## BEGIN Dataset section
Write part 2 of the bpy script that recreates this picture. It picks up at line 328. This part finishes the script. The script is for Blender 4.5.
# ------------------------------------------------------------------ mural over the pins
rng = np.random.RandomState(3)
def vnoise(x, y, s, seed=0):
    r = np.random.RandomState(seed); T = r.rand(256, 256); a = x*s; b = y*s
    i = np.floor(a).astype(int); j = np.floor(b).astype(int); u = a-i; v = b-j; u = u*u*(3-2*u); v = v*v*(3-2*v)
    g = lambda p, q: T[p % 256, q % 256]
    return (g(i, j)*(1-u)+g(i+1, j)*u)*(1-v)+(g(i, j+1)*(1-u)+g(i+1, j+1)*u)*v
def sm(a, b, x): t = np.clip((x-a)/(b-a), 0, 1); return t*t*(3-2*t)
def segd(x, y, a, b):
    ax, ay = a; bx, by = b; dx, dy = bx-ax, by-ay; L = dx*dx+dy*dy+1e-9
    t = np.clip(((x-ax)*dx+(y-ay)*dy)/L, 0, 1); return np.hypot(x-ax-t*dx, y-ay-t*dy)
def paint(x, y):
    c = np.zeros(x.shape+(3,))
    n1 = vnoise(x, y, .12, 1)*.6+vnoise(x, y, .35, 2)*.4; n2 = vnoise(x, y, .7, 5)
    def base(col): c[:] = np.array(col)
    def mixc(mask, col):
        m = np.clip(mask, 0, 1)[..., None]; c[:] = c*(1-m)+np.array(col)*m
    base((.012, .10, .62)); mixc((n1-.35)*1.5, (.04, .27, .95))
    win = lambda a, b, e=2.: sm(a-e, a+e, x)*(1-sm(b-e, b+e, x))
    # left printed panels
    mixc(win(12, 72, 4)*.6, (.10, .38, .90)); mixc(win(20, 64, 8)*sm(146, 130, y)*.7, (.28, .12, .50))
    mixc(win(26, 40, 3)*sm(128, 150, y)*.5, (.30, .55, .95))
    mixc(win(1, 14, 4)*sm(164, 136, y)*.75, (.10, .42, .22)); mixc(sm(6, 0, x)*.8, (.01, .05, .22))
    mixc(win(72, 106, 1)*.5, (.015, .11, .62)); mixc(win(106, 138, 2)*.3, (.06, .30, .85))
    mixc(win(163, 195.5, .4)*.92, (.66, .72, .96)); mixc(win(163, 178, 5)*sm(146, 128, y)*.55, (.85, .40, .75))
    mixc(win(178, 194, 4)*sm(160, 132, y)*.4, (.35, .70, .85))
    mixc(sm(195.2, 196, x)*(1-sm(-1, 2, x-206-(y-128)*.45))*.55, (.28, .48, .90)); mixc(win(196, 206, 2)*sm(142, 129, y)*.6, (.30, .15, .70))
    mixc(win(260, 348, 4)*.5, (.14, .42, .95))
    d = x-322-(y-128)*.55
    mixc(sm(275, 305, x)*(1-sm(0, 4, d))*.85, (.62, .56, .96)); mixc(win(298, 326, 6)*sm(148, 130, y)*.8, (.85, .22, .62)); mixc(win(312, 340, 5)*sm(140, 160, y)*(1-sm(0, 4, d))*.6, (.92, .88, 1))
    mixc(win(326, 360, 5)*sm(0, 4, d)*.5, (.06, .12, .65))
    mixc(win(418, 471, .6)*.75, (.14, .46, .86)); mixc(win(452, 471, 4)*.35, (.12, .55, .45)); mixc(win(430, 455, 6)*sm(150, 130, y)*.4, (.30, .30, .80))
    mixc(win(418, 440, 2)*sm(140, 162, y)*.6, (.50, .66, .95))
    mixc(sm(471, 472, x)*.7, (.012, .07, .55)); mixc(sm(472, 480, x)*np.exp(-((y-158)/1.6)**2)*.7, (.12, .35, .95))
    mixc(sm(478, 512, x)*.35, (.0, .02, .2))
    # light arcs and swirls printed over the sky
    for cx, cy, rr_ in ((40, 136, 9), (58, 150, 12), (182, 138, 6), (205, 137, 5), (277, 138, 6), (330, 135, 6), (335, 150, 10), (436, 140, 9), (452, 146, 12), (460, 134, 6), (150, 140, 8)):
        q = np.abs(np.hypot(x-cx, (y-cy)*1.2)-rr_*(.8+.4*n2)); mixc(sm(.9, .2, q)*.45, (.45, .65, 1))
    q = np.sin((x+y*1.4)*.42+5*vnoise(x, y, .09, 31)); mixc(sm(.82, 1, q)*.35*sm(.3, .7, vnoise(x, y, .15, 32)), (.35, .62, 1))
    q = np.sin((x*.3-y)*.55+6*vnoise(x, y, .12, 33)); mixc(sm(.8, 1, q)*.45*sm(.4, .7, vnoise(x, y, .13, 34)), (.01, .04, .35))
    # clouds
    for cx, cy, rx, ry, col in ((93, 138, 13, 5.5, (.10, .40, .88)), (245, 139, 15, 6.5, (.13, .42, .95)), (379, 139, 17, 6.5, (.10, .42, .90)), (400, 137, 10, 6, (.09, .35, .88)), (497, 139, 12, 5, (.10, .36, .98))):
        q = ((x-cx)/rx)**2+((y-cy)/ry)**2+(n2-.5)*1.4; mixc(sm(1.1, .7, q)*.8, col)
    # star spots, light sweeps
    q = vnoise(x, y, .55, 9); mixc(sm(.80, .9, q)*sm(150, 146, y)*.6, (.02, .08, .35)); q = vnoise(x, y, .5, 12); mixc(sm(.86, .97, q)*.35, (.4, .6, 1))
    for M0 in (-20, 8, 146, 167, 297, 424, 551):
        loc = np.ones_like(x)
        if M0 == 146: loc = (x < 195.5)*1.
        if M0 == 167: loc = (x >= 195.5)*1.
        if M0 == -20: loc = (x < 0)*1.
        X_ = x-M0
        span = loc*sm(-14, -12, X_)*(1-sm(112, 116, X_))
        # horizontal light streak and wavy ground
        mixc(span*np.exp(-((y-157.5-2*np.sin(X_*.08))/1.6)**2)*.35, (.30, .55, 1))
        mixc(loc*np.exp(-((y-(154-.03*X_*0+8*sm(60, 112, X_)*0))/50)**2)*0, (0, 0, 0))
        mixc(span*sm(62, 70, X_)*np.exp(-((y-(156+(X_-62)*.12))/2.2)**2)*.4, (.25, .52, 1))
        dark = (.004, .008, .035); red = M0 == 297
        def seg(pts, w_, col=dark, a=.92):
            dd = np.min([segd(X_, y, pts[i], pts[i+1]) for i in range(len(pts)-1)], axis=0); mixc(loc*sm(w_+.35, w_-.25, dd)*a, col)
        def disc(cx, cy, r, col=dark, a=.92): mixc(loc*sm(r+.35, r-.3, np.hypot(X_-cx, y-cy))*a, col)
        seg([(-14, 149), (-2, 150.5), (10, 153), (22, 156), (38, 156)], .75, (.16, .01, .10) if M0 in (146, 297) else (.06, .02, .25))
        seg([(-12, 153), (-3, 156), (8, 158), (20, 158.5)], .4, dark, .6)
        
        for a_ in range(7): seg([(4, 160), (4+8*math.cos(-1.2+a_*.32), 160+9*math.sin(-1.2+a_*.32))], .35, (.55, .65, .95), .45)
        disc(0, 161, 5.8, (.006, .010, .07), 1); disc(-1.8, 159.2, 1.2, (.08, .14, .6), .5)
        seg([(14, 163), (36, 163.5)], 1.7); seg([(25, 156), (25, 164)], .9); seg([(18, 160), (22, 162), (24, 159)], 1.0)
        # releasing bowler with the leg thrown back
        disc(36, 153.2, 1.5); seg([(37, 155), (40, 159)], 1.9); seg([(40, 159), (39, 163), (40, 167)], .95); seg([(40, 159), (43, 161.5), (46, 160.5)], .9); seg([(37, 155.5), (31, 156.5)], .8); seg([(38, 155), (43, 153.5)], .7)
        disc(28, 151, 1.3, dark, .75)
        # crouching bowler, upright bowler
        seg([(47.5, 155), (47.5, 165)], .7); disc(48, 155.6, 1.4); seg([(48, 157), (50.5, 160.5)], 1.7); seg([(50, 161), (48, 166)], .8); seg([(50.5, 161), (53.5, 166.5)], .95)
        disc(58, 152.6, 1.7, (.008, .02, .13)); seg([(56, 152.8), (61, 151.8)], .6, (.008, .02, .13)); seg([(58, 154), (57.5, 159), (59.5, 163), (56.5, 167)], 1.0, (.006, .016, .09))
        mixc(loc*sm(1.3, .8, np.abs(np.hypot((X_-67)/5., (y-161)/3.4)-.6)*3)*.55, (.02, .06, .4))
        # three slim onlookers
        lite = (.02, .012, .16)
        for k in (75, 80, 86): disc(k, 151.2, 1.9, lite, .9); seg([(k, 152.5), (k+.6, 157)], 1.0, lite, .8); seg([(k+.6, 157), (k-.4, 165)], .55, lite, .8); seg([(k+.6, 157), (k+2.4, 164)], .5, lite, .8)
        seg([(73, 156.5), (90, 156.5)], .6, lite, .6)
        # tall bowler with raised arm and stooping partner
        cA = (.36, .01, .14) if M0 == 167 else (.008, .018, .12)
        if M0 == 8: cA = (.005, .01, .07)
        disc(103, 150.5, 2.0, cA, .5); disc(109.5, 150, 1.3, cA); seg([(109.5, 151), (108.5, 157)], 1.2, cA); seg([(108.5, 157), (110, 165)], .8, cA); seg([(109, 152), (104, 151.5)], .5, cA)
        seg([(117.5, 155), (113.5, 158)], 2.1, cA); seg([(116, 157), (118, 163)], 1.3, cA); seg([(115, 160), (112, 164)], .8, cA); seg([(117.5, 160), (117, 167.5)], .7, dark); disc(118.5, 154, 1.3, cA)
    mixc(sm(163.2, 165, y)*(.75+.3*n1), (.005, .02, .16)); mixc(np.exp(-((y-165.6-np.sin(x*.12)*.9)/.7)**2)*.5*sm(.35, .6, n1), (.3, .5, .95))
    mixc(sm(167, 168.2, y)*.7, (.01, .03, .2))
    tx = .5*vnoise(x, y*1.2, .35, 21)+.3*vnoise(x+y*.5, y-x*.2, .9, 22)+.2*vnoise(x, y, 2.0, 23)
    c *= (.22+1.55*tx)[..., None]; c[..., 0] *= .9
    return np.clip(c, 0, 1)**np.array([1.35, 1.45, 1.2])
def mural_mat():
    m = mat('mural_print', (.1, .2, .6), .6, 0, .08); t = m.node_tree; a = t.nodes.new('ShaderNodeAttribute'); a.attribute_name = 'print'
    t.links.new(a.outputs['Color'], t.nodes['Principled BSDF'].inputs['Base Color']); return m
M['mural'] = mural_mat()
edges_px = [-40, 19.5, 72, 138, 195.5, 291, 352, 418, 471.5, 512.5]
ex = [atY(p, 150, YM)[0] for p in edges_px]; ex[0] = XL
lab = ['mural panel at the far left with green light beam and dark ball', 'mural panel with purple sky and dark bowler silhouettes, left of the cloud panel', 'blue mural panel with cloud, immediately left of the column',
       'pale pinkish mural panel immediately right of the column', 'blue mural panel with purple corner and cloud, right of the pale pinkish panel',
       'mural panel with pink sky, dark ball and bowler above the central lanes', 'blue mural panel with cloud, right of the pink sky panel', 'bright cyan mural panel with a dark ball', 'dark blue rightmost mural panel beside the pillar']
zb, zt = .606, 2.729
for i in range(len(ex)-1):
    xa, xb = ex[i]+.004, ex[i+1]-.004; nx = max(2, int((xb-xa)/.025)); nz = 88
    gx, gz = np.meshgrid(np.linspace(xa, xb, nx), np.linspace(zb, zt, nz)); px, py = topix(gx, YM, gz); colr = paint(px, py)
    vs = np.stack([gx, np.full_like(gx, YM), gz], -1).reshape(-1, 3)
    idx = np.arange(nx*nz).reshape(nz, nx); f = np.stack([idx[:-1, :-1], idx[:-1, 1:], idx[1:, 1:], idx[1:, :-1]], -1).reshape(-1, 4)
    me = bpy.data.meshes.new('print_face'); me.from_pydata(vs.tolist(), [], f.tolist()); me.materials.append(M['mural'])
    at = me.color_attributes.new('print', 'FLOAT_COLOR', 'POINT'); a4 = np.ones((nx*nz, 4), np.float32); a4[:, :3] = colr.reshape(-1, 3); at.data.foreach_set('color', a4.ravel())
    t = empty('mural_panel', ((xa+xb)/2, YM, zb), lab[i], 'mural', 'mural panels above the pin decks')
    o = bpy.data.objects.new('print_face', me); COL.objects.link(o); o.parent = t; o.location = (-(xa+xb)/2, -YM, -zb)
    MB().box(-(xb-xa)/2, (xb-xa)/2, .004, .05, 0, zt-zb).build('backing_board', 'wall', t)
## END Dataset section
Nothing but the lines from the one with "colr = paint(px, py)" to the one with "me = bpy.data.meshes.new('print_face');" should be echoed, both of them included, exactly as written.

    gx, gz = np.meshgrid(np.linspace(xa, xb, nx), np.linspace(zb, zt, nz)); px, py = topix(gx, YM, gz); colr = paint(px, py)
    vs = np.stack([gx, np.full_like(gx, YM), gz], -1).reshape(-1, 3)
    idx = np.arange(nx*nz).reshape(nz, nx); f = np.stack([idx[:-1, :-1], idx[:-1, 1:], idx[1:, 1:], idx[1:, :-1]], -1).reshape(-1, 4)
    me = bpy.data.meshes.new('print_face'); me.from_pydata(vs.tolist(), [], f.tolist()); me.materials.append(M['mural'])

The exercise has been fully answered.